As the popularity of cryptocurrencies rose, governments around the world began to grapple with the regulation of this new asset class. Some countries adopted a friendly stance and encouraged the development of crypto technologies, while others introduced strict regulations or outright banned cryptocurrencies. Despite these challenges, the acceptance of cryptocurrencies in the mainstream has steadily increased, with companies and financial institutions starting to adopt them.

Recent Developments and the Future

In recent years, developments such as DeFi (Decentralized Finance) and NFTs (Non-Fungible Tokens) have broadened the range of possibilities offered by blockchain technology. DeFi enables complex financial transactions without traditional financial institutions, while NFTs allow for the tokenization of artwork and other unique items.

The future of cryptocurrencies remains exciting and uncertain. Questions about scalability, regulation, and market penetration remain open. Nevertheless, interest in cryptocurrencies and the underlying blockchain technology is stronger than ever, and their role in the global economy is expected to continue growing.

Advantages of Investing in Cryptocurrencies

1. High Return Potential

Cryptocurrencies are known for their high potential returns. Investors who got in early on projects like Bitcoin or Ethereum have made substantial gains. This high return makes cryptocurrencies an attractive investment opportunity for risk-seeking investors.

2. Independence from Traditional Financial Systems

Cryptocurrencies offer an alternative to the traditional financial system. They are not bound to the policies of a central bank, making them an attractive hedge against inflation and economic instability.

3. Innovation and Technological Development

Investing in cryptocurrencies also means investing in new technologies. Blockchain, the technology behind many cryptocurrencies, has the potential to revolutionize numerous industries, from financial services to supply chain management.

4. Liquidity

Cryptocurrency markets operate around the clock, which means high liquidity. Investors can buy and sell their assets at any time, which is a clear advantage compared to traditional markets that are tied to opening hours.

Disadvantages of Investing in Cryptocurrencies

1. High Volatility

Cryptocurrencies are known for their extreme volatility.
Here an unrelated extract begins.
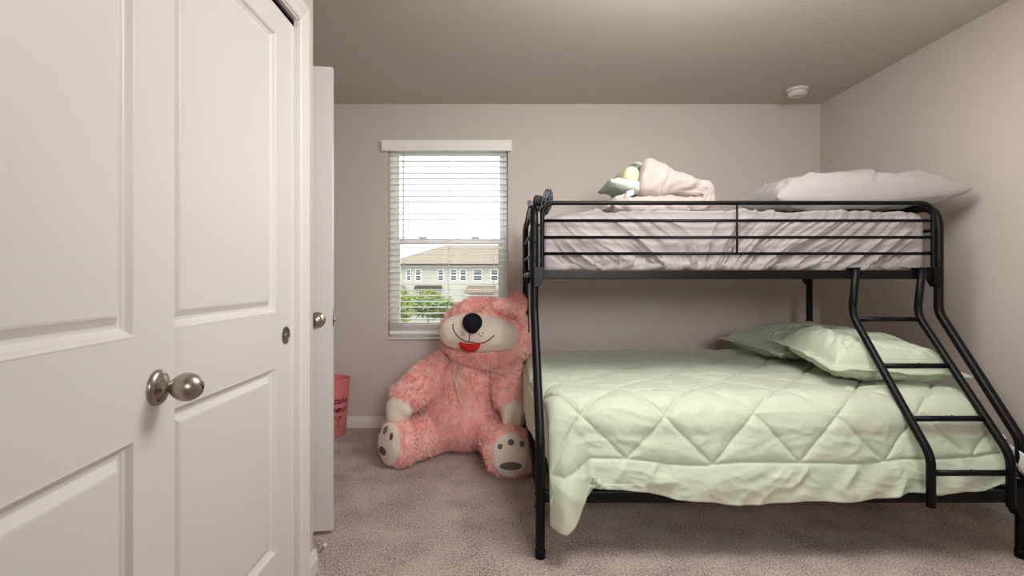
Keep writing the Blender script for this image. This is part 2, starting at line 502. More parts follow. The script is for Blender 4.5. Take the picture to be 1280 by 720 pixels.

The value of cryptocurrencies can rise or fall quickly and unpredictably, posing a high risk to investors.

2. Regulatory Uncertainty

The regulatory landscape for cryptocurrencies is still emerging and varies greatly from country to country. This uncertainty can lead to risks, especially when new laws and regulations are introduced.

3. Security Risks

While blockchain technology is considered very secure, there are risks associated with the storage and exchange of cryptocurrencies. Hacks and fraud are not uncommon in the crypto world, which requires additional precautions.

4. Lack of Understanding and Acceptance

Many people do not fully understand cryptocurrencies and the underlying technology. This lack of understanding can lead to misguided investments. Additionally, the acceptance of cryptocurrencies as a means of payment is still limited.